Dozens of employees in Egypt’s Ministry of Justice, the body responsible for courts and the prosecution, began Wednesday a strike nationwide over unpaid financial incentives.

Staffers at the ministry’s Expert Authority said the labour action was aimed to protest against the withholding of bonuses worth three months in salary for both 2013 and 2014, and which other divisions in the ministry have already received.

The Expert Authority is a body of specialists in charge of proceeding with financial and administrative litigation, including civil, misdemeanor, taxation, public funds and illicit gains cases, before they return to the normal court circuit.
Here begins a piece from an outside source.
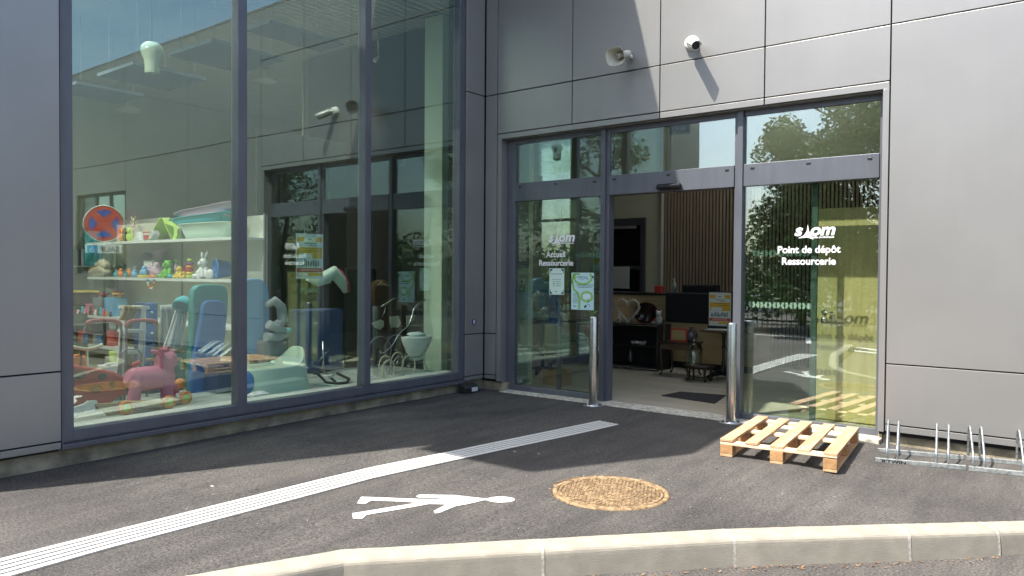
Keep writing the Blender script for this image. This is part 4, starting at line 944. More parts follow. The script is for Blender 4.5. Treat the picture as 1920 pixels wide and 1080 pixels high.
# folded green board book
p = S(300, 440); m = MB(); m.beam((S(291, 440).x, -2.1, ZT_), (S(314, 398).x, -2.1, ZT_+.30), .22, .012); m.beam((S(327, 437).x, -2.05, ZT_), (S(316, 398).x, -2.1, ZT_+.30), .22, .012); one('folded_play_board', m, LIME, 'lime green folded board standing like a tent on the top shelf', 'toy', G1)
m = MB(); a, b = S(262, 440).x, S(284, 440).x; m.box(a, b, -2.15, -2.02, ZT_, ZT_+.085); m.tube([(a+.04, -2.08, ZT_+.085), (a+.05, -2.08, ZT_+.13), (b-.05, -2.08, ZT_+.13), (b-.04, -2.08, ZT_+.085)], .008, 8); one('toy_case', m, RED, 'small dark red toy case with a handle on the top shelf', 'toy', G1, .008)
m = MB(); a, b = S(300, 440, -1.95).x, S(345, 440, -1.95).x; m.box(a, b, -1.99, -1.90, ZT_, ZT_+.17); one('dark_box', m, GREY, 'dark grey box behind the lime folded board', 'box', G1, .01)
p = S(262, 440, -2.18); m = MB(); m.lathe([(.10, 0), (.105, .015), (.06, .05), (.05, .10), (.03, .13), (.0001, .135)], (p.x, -2.18, ZT_), 20, sx=1.25, cap=False); one('ceramic_lid', m, LGREY, 'grey lidded dish on the top shelf right of the round sign', 'dish', G1)
p = S(286, 440, -2.2); m = MB(); m.beam((p.x, -2.2, ZT_+.04), (p.x+.10, -2.2, ZT_+.11), .10, .08); one('pale_toy_wedge', m, LGREY, 'pale grey slanted toy beside the lime board', 'toy', G1, .01)
p = S(250, 441, -2.0); m = MB(); c = Vector((p.x, -2.0, ZT_)); m.tube([c, c+Vector((0, 0, .36))], .008, 8)
for zz_, l_ in ((.15, .09), (.22, .09), (.29, .07)):
    for s_ in (-1, 1): m.tube([c+Vector((0, 0, zz_)), c+Vector((s_*l_*.6, 0, zz_+.05)), c+Vector((s_*l_, 0, zz_+.09))], .006, 6)
one('ornamental_tree', m, BEIGE, 'beige branching jewellery tree on the top shelf', 'ornament', G1)
for px, mt, lab in ((243, LIME, 'lime soft toy behind the round sign'), (236, BROWN, 'dark striped soft toy behind the round sign'), (229, ORG, 'orange soft toy behind the round sign')):
    p = S(px, 440, -2.15); m = MB(); m.ball((p.x, -2.15, ZT_+.07), .045, .05, .07); m.ball((p.x+.02, -2.17, ZT_+.16), .035, .035, .04); one('soft_toy', m, mt, lab, 'soft toy', 'soft toys on the top shelf')
# middle shelf
p = S(188, 500, -2.15)
m = MB(); rng = random.Random(2); n = 20
def blob(mb, c, rx, ry, rz, rng, k=.18, n=18, mm=10):
    i0 = len(mb.v); mb.ball(c, rx, ry, rz, n, mm); c = Vector(c); ph = [rng.uniform(0, 6.28) for _ in range(6)]
    for i in range(i0, len(mb.v)):
        d = mb.v[i]-c; f = 1+k*(math.sin(d.x/rx*4+ph[0])*math.sin(d.z/rz*3+ph[1])+.6*math.sin(d.x/rx*9+ph[2]+d.z/rz*5)); mb.v[i] = c+d*f
    return mb
blob(m, (p.x, -2.14, ZM+.085), .24, .13, .085, rng); blob(m, (p.x+.08, -2.14, ZM+.18), .15, .1, .07, rng); one('folded_cloth_bundle', m, BEIGE, 'cream cloth bundle at the left end of the middle shelf', 'cloth', G1)
p = S(227, 498, -2.1); m = MB(); blob(m, (p.x, -2.1, ZM+.15), .10, .07, .05, rng); one('dark_hat', m, BLACK, 'black hat lying on orange toys on the middle shelf', 'hat', G1)
for i, (px, dy, mt, r_, lab) in enumerate(((218, -2.22, CYAN, .04, 'turquoise toy at the left of the middle shelf'), (226, -2.2, ORG, .05, 'orange rattle under the black hat'), (236, -2.22, TEAL, .035, 'small teal toy left of the pale blue one'), (241, -2.15, ORG, .05, 'orange and red toy on the middle shelf'), (252, -2.2, SKYB, .045, 'pale blue toy cup on the middle shelf'),
                                          (270, -2.2, SKYB, .065, 'blue stuffed bird on the middle shelf'), (281, -2.1, LILAC, .07, 'mauve soft toy beside the white box'), (293, -2.12, LILAC, .085, 'pink rag doll on the middle shelf'), (318, -2.15, YEL, .04, 'yellow toy behind the green dog'))):
    p = S(px, 510, dy); m = MB(); blob(m, (p.x, dy, ZM+r_), r_*1.1, r_*.9, r_, rng, .12); m.ball((p.x+.01, dy, ZM+r_*2.0), r_*.55); one('small_toy', m, mt, lab, 'toy', 'toys on the middle shelf')
p = S(267, 512, -2.25); m = MB(); m.box(p.x-.07, p.x+.09, -2.29, -2.2, ZM, ZM+.035); one('yellow_tray', m, YEL, 'flat yellow toy tray at the front of the middle shelf', 'toy', 'toys on the middle shelf', .008)
p = S(284, 512, -2.25); m = MB(); m.ball((p.x, -2.24, ZM+.02), .08, .04, .02); one('small_toy', m, ORG, 'flat orange toy fish at the edge of the middle shelf', 'toy', 'toys on the middle shelf')
a, b = S(276, 500, -2.05).x, S(292, 500, -2.05).x; m = MB(); m.box(a, b, -2.1, -2.0, ZM, ZM+.24); bx_ = one('cardboard_box', m, WHITE, 'small white and red packaging box on the middle shelf', 'box', 'boxes on the middle shelf')
m = MB(); m.box(a-.001, b+.001, -2.102, -2.098, ZM+.08, ZM+.14); obj('red_panel', m, RED, bx_)
a, b = S(293, 500, -2.0).x, S(313, 500, -2.0).x; m = MB(); m.box(a, b, -2.06, -1.92, ZM, ZM+.235); one('cardboard_box', m, GREY, 'grey box beside the white and red box', 'box', 'boxes on the middle shelf')
m = MB(); m.beam((S(250, 500, -2.0).x, -2.0, ZM+.04), (S(278, 468, -2.0).x, -2.0, ZM+.33), .12, .08); one('grey_bag', m, GREY, 'long grey bag leaning on the middle shelf', 'bag', G1, .02)
p = S(300, 468, -1.98); m = MB(); m.lathe([(.03, 0), (.05, .05), (.09, .10), (.09, .16), (.03, .17)], (p.x, -1.98, ZM+.236), 18, sx=1.2, cap=False); one('pink_hat', m, LILAC, 'dusty pink hat perched on the grey box', 'hat', G1)
# green toy dog
def animal(px, mt, lab, s=1.0, cat='soft toy', ears=1, nm='soft_toy', y=-2.18, base=ZM, flop=False):
    p = S(px, 510, y); m = MB(); x = p.x
    m.ball((x, y, base+.07*s), .065*s, .055*s, .07*s); m.ball((x+.01*s, y-.01, base+.175*s), .052*s, .048*s, .05*s); m.ball((x+.02*s, y-.06*s, base+.165*s), .025*s)
    for q in (-1, 1):
        m.tube([(x+q*.045*s, y, base+.12*s), (x+q*.09*s, y-.03, base+.06*s), (x+q*.1*s, y-.05, base+.02*s)], [.022*s, .02*s, .015*s], 8)
        m.tube([(x+q*.04*s, y-.02, base+.03*s), (x+q*.06*s, y-.10*s, base+.025*s)], [.028*s, .024*s], 8)
        if ears == 1: m.ball((x+q*.05*s, y, base+.21*s), .02*s)
        if ears == 2: m.tube([(x+q*.03*s, y, base+.21*s), (x+q*.045*s, y+.01, base+.27*s), (x+q*.06*s, y+.01, base+.30*s)], [.012*s, .018*s, .006*s], 8)
    o = one(nm, m, mt, lab, cat, 'toys on the middle shelf')
    e = MB()
    for q in (-1, 1): e.ball((x+q*.02*s+.012*s, y-.056*s, base+.19*s), .007*s, n=8, m=5)
    obj('eyes', e, BLACK, o)
animal(315, GREEN, 'bright green toy dragon in the middle of the middle shelf', 1.05)
animal(337, YEL, 'yellow toy duckling beside the stacking rings', .72, ears=0); animal(346, YEL, 'tiny yellow duckling left of the stacking rings', .4, ears=0)
animal(382, WHITE, 'white toy rabbit with its legs over the shelf edge', 1.15, ears=2)
p = S(319, 513, -2.24); m = MB(); m.ball((p.x+.01, -2.24, ZM+.025), .05, .04, .025); one('small_toy', m, CYAN, 'flat turquoise toy in front of the green dragon', 'toy', 'toys on the middle shelf')
p = S(356, 500, -2.15); t = thing('stacking_rings', 'toy tower of stacked coloured rings left of the white rabbit', 'toy', Vector((p.x, -2.15, ZM)))
for k, (mt, r_) in enumerate(((LIME, .05), (YEL, .052), (RED, .05), (ORG, .052), (PURP, .045), (LIME, .04))):
    m = MB(); m.ball((p.x, -2.15, ZM+.025+.042*k), r_, r_, .025, 16, 8); obj('ring', m, mt, t)
p = S(330, 500, -2.05); t = thing('toy_bottle', 'pink toy bottle with a green ball stopper behind the duckling', 'toy', Vector((p.x, -2.05, ZM)))
m = MB(); m.lathe([(.03, 0), (.035, .1), (.02, .17), (.012, .2)], (p.x, -2.05, ZM), 16); obj('body', m, LILAC, t); m = MB(); m.ball((p.x, -2.05, ZM+.225), .03); obj('stopper', m, GREEN, t)
p = S(345, 500, -2.0); m = MB(); m.lathe([(.045, 0), (.02, .12), (.003, .19)], (p.x, -2.0, ZM), 16); one('toy_cone', m, RED, 'red toy cone behind the stacking rings', 'toy', 'toys on the middle shelf')
p = S(410, 500, -2.12); t = thing('toy_bucket', 'blue toy bucket lying on its side right of the rabbit', 'toy', Vector((p.x, -2.12, ZM)))
m = MB(); m.lathe([(.0001, .0), (.09, .0), (.12, .17), (.128, .17), (.128, .19), (.115, .19), (.10, .03), (.0001, .03)], (p.x+.06, -2.0, ZM+.125), 24, axis=(-.25, -1, 0), cap=False); obj('pail', m, BLUE, t)
m = MB(); blob(m, (p.x-.03, -2.22, ZM+.06), .07, .05, .06, rng, .15); one('small_toy', m, WHITE, 'white cloth ball in front of the blue bucket', 'toy', 'toys on the middle shelf')
# bead loop
a, b = S(279, 523, -2.31), S(291, 523, -2.31); c = S(285, 540, -2.31); m = MB(); t = thing('bead_loop', 'loop of coloured wooden beads hanging from the middle shelf', 'toy', Vector((c.x, -2.31, c.z)))
cols_ = [BLUE, WHITE, YEL, RED, ORG]
for k in range(11):
    u = math.pi*(k/10); x = c.x-(b.x-a.x)*.5*math.cos(u); z = ZM-.03-math.sin(u)*.12; m = MB(); m.ball((x, -2.325, z), .0165, n=10, m=7); obj('bead', m, cols_[k % 5], t)
# lower shelf: boxes and bowls
for px, w_, h_, mt, lab in ((197, .12, .26, GREY, 'clear grey storage box with red toys on the lower shelf'), (218, .10, .27, SKYB, 'pale blue storage box on the lower shelf'), (151, .12, .10, plain('plant_green', (.02, .12, .03)), 'dark green toy plant on the lower shelf'), (180, .07, .16, PINK, 'pink toy house on the lower shelf')):
    p = S(px, 590, -2.12); m = MB(); m.box(p.x-w_, p.x+w_, -2.25, -2.0, ZL, ZL+h_); one('storage_box', m, mt, lab, 'box', 'boxes on the lower shelf', .01)
for px, mt, lab in ((195, RED, 'red bowl on top of the clear box'), (222, YEL, 'yellow bowl on top of the pale blue box')):
    p = S(px, 560, -2.12); m = MB(); m.lathe([(.03, 0), (.09, .07), (.095, .07), (.04, .008), (.0001, .008)], (p.x, -2.12, ZL+(.262 if px < 200 else .272)), 22); one('plastic_bowl', m, mt, lab, 'bowl', 'plastic bowls on the lower shelf')
p = S(222, 555, -2.12); m = MB(); blob(m, (p.x, -2.12, ZL+.33), .09, .07, .045, rng, .2); one('red_fruit_toy', m, RED, 'red toy fruit heaped in the yellow bowl', 'toy', G1)
for k in range(14):
    px = 141+k*5+rng.uniform(-2, 2); p = S(px, 585, -2.27); mt = [RED, WHITE, BROWN, CYAN, PINK, ORG, BLACK][k % 7]; h = rng.uniform(.05, .12)
    m = MB(); m.lathe([(.022, 0), (.028, h*.4), (.014, h*.7), (.02, h), (.0001, h+.015)], (p.x, -2.27, ZL), 10); one('figurine', m, mt, 'small coloured plastic figurine at the front edge of the lower shelf', 'figurine', 'figurines in a row on the lower shelf')
m = MB(); p = S(155, 545, -2.1); m.box(p.x-.26, p.x+.24, -2.28, -1.95, 1.12, 1.15); one('yellow_mat', m, YEL, 'yellow toy tray at the left below the middle shelf', 'toy', G1, .01)
m = MB(); m.box(p.x-.25, p.x+.22, -2.25, -1.95, ZL+.101, 1.119); one('stacked_game_boxes', m, BROWN, 'stacked brown game boxes under the yellow tray', 'box', G1)
for k in range(9):
    px = 145+k*9; p = S(px, 650, -2.15); mt = [ORG, DARKW, RED, BLUE, BROWN, GREY, BLUE, BLACK, RED][k]; h = rng.uniform(.12, .3)
    m = MB(); m.box(p.x-.05, p.x+.045, -2.26, -1.98, ZB, ZB+h); one('low_shelf_box', m, mt, f'{["orange", "dark wooden", "red", "blue", "brown", "grey", "second blue", "black", "second red"][k]} box on the lowest shelf', 'box', 'boxes on the lowest shelf', .006)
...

At least 15 offices nationwide joined the strike Wednesday with employees refusing to receive lawsuit files from courts across the country, Mahmoud Attiya, one of the striking specialists in Minya, told Ahram Online.

The number of cases referred daily to each office range anywhere between 200-400, employees say. A strike would mean that hundreds of cases would be put on hold every day.

“We have tried all legal actions before we decided to go on strike, after the ministry reneged on all its promises,” Attiya said.

“We are asking for a legitimate demand, and for our right to be treated on an equal footing with the rest of the ministry’s employees who got their money,” Attiya added

‘Mere rumours’

The head of the Expert Authority, however, quashed the ongoing strike as “mere rumours.”

“There is no strike and offices are working completely normally countrywide,” Zeinhom Ali Mostafa said.

Yet Mostafa confirmed employees in the authority have yet to be paid their bonuses.

An investigation into the reason for the delay is underway, he said.